2. A locking device according to claim 1 wherein said resilient member in said projectile rest position is pretensioned at a level which from a handling and an internal ballistic aspect corresponds to an acceptably low pressure level approximately lower than 1 atm. overpressure.

3. A locking device according to claim 1 wherein said rigid member comprises a metallic pin.

4. A locking device according to claim 1 wherein the weapon includes a propulsion portion and wherein said holding device connecting means arranged to connect said holding device to the barrel through the weapon propulsion portion.

5. A locking device according to claim 1 wherein said resilient member comprises a spring.

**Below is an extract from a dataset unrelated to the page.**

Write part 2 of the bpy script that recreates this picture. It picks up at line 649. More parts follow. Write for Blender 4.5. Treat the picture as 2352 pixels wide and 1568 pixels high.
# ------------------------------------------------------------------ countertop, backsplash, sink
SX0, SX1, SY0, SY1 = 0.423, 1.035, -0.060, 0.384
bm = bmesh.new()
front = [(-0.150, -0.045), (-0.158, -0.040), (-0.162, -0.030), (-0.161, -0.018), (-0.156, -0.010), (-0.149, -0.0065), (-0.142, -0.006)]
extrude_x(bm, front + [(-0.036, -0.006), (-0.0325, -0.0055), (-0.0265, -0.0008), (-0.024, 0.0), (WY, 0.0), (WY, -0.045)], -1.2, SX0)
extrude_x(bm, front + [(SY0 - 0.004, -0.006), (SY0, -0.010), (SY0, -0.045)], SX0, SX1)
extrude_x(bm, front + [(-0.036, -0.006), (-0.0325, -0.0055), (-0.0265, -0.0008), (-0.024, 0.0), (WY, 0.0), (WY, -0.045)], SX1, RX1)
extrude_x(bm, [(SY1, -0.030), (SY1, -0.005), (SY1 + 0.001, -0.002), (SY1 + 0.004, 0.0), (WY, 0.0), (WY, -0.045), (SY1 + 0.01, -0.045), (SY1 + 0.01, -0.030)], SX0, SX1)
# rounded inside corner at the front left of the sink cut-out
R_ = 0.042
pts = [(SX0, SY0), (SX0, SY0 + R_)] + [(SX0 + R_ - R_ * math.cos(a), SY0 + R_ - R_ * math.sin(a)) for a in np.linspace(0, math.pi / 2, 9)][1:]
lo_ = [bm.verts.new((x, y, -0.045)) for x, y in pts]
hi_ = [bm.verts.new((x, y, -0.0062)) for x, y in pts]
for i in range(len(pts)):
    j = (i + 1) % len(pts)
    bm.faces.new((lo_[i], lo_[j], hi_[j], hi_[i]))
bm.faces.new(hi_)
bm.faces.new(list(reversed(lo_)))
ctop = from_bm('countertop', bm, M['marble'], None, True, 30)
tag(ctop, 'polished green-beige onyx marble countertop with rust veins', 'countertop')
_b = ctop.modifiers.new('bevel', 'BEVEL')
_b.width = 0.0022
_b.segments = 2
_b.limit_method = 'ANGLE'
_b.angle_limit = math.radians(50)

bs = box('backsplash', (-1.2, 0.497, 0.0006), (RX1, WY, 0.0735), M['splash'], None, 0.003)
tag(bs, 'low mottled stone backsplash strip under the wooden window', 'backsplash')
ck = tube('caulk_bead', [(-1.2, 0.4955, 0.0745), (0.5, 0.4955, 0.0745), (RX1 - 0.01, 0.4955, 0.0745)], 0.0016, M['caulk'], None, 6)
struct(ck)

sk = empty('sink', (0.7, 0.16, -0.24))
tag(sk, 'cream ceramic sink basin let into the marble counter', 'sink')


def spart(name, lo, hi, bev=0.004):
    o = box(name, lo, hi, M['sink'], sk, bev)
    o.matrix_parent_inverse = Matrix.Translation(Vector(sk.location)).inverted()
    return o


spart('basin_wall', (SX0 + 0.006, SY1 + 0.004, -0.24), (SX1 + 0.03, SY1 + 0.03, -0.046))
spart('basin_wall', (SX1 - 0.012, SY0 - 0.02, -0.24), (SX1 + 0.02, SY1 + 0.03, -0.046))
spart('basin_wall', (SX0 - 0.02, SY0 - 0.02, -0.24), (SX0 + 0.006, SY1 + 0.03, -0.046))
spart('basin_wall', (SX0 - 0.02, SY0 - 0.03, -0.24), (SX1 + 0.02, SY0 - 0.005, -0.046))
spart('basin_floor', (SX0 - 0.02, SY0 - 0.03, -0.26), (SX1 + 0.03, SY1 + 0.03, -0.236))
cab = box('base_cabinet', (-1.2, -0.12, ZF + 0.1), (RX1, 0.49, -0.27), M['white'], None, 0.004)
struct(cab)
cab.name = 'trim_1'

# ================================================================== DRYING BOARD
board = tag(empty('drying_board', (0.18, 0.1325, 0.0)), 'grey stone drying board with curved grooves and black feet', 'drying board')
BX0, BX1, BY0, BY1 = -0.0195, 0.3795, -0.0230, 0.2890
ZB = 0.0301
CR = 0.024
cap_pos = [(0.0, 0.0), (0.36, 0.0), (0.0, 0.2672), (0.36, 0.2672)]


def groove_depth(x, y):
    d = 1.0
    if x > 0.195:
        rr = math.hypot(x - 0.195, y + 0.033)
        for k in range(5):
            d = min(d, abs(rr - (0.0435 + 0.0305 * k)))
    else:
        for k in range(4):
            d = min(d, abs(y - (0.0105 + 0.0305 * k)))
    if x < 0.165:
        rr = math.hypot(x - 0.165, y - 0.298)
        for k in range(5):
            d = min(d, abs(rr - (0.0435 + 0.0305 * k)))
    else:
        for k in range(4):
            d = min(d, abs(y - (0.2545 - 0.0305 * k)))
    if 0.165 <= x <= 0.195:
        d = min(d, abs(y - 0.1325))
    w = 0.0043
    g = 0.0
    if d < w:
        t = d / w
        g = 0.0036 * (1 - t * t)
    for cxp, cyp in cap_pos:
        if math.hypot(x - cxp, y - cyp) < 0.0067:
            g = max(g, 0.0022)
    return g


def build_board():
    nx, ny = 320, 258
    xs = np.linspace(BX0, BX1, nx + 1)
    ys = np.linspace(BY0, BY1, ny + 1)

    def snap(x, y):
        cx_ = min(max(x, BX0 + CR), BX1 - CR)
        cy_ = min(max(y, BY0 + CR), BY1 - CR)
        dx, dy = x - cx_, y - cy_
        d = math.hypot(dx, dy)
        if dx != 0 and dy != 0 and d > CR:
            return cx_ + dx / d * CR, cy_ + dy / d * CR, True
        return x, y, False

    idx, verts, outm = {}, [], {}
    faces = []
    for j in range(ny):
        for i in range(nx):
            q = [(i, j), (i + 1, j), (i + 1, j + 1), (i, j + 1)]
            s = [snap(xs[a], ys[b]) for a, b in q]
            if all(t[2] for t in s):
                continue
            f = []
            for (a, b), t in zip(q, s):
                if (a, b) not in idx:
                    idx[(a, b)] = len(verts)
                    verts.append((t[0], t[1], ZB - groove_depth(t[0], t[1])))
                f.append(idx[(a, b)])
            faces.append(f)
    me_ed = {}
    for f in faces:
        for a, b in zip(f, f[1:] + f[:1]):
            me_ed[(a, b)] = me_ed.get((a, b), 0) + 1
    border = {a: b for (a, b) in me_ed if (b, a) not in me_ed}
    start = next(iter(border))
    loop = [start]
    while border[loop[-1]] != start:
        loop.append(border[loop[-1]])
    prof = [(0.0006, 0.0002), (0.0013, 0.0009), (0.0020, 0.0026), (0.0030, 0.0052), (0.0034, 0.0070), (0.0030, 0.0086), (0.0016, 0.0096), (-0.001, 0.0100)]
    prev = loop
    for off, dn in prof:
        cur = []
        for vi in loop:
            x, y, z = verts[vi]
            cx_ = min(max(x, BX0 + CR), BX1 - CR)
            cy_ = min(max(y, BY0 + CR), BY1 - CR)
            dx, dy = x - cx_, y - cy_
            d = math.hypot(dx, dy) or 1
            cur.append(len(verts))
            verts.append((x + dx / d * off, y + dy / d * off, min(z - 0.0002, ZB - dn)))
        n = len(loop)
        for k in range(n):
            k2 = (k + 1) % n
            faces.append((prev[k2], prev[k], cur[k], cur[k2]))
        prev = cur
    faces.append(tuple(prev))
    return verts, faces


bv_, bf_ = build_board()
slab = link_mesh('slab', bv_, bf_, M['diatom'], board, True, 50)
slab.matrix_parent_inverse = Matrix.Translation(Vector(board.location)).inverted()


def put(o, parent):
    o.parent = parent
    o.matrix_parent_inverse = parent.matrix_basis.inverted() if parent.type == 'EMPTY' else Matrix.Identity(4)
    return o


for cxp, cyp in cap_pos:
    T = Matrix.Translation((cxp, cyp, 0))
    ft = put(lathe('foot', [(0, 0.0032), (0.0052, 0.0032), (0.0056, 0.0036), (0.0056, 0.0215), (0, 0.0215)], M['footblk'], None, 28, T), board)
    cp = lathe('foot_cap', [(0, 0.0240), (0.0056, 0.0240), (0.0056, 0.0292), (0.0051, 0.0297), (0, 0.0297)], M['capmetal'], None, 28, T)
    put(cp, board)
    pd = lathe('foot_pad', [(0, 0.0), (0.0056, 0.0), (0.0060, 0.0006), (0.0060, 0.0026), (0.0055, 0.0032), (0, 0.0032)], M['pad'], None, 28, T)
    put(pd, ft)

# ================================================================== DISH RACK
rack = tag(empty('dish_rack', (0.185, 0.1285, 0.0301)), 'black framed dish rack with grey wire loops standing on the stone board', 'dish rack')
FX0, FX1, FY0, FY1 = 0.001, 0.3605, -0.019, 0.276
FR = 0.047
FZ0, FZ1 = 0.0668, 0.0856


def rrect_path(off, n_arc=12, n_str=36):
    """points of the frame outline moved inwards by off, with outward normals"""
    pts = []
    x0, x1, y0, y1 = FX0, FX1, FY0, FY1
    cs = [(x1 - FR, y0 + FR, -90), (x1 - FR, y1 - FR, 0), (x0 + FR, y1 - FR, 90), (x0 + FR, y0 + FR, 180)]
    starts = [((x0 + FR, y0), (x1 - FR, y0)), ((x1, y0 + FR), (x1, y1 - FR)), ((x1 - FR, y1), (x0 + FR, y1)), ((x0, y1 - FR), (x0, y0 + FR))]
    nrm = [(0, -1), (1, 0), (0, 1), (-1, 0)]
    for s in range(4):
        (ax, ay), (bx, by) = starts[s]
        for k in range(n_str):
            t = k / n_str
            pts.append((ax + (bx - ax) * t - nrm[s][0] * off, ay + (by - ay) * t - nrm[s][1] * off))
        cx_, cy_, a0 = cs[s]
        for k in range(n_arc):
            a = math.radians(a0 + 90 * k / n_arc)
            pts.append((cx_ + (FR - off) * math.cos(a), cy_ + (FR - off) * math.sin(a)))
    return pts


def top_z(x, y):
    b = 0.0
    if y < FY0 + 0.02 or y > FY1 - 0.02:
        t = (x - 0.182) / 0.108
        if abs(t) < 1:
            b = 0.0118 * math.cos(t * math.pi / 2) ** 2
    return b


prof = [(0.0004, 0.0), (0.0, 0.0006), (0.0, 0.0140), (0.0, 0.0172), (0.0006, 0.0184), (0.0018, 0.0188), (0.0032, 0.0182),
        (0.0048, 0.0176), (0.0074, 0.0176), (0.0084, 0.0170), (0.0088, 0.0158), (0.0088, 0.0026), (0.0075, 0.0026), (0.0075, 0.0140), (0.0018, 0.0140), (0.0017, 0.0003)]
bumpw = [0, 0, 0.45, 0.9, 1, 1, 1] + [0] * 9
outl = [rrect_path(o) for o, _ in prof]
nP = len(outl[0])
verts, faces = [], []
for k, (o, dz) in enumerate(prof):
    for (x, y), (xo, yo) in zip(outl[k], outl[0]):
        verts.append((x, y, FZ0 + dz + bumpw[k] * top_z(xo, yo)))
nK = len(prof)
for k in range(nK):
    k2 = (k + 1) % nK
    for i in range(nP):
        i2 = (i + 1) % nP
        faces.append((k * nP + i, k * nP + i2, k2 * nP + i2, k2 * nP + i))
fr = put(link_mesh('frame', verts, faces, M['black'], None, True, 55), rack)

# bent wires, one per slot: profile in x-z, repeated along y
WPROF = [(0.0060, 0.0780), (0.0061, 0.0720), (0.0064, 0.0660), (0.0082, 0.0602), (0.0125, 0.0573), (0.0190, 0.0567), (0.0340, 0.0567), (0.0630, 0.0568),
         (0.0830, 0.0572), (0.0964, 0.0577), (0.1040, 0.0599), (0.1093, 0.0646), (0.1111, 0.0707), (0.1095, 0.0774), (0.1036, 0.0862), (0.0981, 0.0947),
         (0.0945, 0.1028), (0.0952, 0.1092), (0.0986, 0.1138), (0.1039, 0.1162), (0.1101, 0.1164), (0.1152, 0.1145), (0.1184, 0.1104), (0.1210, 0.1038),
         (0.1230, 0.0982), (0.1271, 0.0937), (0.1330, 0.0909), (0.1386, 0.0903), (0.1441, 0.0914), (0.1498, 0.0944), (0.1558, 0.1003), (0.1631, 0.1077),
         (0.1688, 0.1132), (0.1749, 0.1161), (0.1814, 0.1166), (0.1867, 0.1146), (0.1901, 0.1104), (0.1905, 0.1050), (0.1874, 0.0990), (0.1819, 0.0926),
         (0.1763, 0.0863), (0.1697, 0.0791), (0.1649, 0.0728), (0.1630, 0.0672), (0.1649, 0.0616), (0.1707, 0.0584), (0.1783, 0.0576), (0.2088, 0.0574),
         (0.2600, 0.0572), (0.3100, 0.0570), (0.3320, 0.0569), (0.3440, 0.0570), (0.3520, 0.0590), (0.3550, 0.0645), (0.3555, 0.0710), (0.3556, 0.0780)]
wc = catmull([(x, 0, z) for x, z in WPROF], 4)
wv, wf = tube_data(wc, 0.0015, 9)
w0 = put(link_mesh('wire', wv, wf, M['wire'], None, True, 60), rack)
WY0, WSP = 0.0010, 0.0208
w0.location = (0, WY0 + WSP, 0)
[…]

6. A locking device according to claim 5 wherein said resilient member comprises a set of compressible plate springs, each defining a central bore, and wherein said rigid member passes through said bore in coaxial relationship with the barrel, said rigid member having one end bearing against one end of said set of springs.

7. A locking device according to claim 6 wherein said rigid member is arranged for lateral movement with respect to said set of springs to a degree greater than the play normally provided between the guide surface of the projectile and the barrel whereby, during handling of the weapon, the breakable connector is not subjected to breaking stresses upon lateral movement of said rigid member.